Batı medyası YPG kamplarındaki krizi görmezden geliyor
DW’nin haberi Batı medyasının YPG’ye bakışını anlatan önemli veriler sunuyor.
Abdurrahman GÜNER / HAKSÖZ HABER
Deutsche Welle’nin haberinde Kürt grupların ağırlıkta olduğu Suriye Demokratik Güçleri'nin (SDG) kontrolündeki Suriye'nin kuzeyindeki kamptan, IŞİD'le bağlantılı 631 tutuklunun serbest bırakıldığını ifade ederken bu kimselerin Suriye Demokratik Konseyi (SDK) sözcüsü Emced Osman tarafından belirtilen "eli kana bulaşmamış" kişiler olduğu vurgusunu ekliyor. Ardından DW açısından belki de en önemli husus olan “yurt dışı bağlantısı olan IŞİD tutuklularının serbest bırakılmadığı” bilgisini okuyucularına aktarıyor.
Haber içerik itibariyle baştan sona YPG merkezli bir perspektif taşıyor. Kamplarda ki insani krize dair hiçbir şeyin dillendirilmediği haberde batının seküler özgürlük savaşçısı SDG “insani krize” çözüm arayışındaymış gibi gösteriliyor. PKK-YPG-SGD’nin işlediği insanlık suçlarını görmezden gelen Batı medyası dünya kamuoyuna birbiriyle iltisaklı bu grupları şimdi de tutukluları serbest bırakan örgüt imajıyla pazarlıyor.

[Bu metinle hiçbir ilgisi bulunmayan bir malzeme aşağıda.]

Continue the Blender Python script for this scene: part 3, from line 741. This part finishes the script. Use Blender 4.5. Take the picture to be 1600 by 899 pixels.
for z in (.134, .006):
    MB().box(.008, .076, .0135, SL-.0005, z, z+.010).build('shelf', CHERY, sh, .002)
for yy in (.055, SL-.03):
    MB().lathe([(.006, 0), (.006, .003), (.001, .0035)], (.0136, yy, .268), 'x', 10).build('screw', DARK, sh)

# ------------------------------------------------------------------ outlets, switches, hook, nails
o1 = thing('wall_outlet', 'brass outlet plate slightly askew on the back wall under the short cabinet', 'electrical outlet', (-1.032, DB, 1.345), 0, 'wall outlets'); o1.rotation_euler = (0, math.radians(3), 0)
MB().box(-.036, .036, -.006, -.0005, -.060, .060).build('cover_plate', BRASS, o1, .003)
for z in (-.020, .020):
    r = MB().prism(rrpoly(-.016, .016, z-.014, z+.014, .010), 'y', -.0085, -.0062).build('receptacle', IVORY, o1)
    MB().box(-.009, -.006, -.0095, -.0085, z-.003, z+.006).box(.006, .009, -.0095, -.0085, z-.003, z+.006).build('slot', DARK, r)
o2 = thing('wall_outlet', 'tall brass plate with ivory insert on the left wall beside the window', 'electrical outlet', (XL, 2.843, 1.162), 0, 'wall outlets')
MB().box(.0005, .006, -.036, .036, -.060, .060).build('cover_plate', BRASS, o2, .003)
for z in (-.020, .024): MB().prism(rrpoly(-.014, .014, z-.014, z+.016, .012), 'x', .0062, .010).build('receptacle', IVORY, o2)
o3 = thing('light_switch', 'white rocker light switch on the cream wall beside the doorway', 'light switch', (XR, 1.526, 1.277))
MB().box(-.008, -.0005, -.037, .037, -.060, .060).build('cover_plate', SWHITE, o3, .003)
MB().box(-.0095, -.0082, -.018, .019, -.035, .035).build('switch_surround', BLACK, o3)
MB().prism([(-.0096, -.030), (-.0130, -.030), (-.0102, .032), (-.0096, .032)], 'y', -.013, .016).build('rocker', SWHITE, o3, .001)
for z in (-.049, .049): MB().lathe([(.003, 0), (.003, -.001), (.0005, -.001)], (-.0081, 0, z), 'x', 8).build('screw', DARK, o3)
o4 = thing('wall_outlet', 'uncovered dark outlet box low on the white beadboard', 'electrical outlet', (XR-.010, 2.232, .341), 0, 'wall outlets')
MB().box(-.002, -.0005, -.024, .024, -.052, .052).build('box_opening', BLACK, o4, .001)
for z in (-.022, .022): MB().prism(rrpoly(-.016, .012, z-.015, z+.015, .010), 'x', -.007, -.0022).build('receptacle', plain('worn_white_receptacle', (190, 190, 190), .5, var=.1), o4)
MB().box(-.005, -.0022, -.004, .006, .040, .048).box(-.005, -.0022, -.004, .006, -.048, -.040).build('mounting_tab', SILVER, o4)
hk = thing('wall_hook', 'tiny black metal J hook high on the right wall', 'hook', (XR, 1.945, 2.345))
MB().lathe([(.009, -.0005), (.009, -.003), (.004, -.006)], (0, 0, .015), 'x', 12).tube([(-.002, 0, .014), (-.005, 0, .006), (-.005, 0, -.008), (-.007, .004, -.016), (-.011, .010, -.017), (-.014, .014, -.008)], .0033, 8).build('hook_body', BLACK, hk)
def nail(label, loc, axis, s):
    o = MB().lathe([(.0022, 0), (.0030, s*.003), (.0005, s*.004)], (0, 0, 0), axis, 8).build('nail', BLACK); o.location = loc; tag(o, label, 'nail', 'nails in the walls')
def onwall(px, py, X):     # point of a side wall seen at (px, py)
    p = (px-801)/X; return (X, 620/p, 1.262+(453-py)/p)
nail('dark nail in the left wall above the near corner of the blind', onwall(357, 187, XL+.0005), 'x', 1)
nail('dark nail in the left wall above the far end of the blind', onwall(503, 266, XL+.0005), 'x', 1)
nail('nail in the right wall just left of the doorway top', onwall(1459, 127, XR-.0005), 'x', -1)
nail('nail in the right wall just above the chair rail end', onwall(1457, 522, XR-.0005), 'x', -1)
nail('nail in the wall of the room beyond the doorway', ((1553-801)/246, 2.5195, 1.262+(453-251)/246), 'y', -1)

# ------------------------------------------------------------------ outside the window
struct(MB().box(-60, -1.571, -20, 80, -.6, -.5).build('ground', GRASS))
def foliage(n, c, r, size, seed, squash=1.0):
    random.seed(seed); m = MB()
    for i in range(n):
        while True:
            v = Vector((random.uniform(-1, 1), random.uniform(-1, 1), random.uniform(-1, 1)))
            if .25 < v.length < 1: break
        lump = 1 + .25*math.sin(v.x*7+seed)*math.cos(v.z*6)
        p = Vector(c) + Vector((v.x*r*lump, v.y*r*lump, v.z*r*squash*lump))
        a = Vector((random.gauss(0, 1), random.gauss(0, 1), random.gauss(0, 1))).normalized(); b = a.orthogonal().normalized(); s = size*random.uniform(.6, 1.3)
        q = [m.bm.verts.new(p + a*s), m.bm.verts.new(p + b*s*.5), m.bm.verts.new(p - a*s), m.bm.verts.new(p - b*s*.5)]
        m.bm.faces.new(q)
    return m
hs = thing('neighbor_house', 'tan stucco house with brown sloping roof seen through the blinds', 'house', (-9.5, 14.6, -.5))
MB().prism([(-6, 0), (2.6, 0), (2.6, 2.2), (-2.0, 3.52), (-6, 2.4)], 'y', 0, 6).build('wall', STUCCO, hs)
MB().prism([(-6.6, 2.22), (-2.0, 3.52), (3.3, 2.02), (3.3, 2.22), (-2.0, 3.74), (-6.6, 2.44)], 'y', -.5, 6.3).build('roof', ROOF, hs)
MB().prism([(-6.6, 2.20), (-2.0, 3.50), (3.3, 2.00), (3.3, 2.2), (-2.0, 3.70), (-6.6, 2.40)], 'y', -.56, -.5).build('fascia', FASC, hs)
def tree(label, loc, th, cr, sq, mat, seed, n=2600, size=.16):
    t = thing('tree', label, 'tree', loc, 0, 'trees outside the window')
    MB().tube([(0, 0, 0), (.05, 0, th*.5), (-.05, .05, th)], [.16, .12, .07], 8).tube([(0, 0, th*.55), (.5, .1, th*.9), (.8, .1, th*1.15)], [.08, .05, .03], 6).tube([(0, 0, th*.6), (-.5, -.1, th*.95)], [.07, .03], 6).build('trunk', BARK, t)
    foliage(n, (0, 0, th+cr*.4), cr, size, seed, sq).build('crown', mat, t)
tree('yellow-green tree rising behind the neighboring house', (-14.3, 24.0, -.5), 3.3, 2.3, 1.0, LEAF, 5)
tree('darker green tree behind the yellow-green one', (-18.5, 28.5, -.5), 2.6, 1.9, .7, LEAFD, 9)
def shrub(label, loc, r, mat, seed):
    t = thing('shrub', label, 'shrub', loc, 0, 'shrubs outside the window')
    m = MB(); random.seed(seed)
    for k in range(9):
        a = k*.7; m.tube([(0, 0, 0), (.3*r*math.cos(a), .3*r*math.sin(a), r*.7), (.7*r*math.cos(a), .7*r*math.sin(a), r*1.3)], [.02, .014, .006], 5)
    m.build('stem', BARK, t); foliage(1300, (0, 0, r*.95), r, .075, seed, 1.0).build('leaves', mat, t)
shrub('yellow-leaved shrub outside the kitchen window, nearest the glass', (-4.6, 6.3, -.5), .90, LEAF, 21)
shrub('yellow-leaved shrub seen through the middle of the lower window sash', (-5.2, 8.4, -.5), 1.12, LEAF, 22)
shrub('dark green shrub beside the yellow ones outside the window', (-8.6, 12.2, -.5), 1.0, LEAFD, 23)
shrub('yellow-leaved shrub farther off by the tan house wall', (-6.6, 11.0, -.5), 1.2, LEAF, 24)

YPG kamplarında yaşanan insani kriz BM raporlarında da geçmiş ancak özellikle El-Hol kampındaki durumun incelendiği raporda kampı elinde bulunduran sol-faşist örgütün adı yine zikredilmemişti. BBC’nin hazırladığı haberlerde de kamplardaki zor şartlardan bahsedilirken kampların kimin yönetiminde olduğu ise gizleniyor.1 Artık ikiyüzlülük bile diyemeyeceğimiz bu yüzsüzlük karşısında YPG kamplarındaki gayri insani şartlara dikkat çeken D.S isimli mağdurun sözlerini iktibas ediyoruz: “YPG/PKK, kampta yaşayan ve zorla ailelerinden koparılan 10 yaşın üstündeki çocuklara silahlı eğitim veriyordu. Daha sonra oradaki teröristlerden öğrendik ki eğitim verdikleri bu çocukları Barış Pınarı Harekatı bölgesine götürüp Türk askeri ve Suriye Milli Ordusu ile savaştırmışlar. Kampta bizim bulunduğumuz bölümde Kırgızistan, Özbekistan, Azerbaycan, Tunus, Cezayir, Doğu Türkistan, Arnavutluk, Kazakistan, Fransa ve bazı Avrupa ülke vatandaşlarından tahminimce 20 binden fazla kadın ve çocuk vardı. Kampta insanlık dışı muamelelere maruz kalıyorduk. Orada hasta olanlara bakılmıyordu. Hastalık bulaşan çok sayıda kadın ve çocuk yaşamını yitirdi. YPG/PKK militanları kaldığımız odalara gelip paramızı ve değerli eşyalarımızı zorla alıyorlardı. Karşı çıkanları da silahla vuruyorlardı. Böyle çok sayıda kadın ve çocuk hayatını kaybetti."2
Batılı ülkeler ve medyaları kamplar söz konusu olduğunda sadece YPG’nin zulmü altında yaşamak zorunda kalan batılı ülke vatandaşlarının tutukluluk durumuyla ilgileniyor. Bu kadın ve çocukları yük olarak gören batılı ülkeler bu insanların gördükleri insanlık dışı muameleye de göz yumuyor. 10 bin kişinin yaşayabileceği şekilde tasarlanan El-Hol kampında 70 bin kişi yaşıyor. Baguz’daki çatışmalardan sonra kurulan kampın çok büyük bir kesimini kadın ve çocuklar oluşturuyor.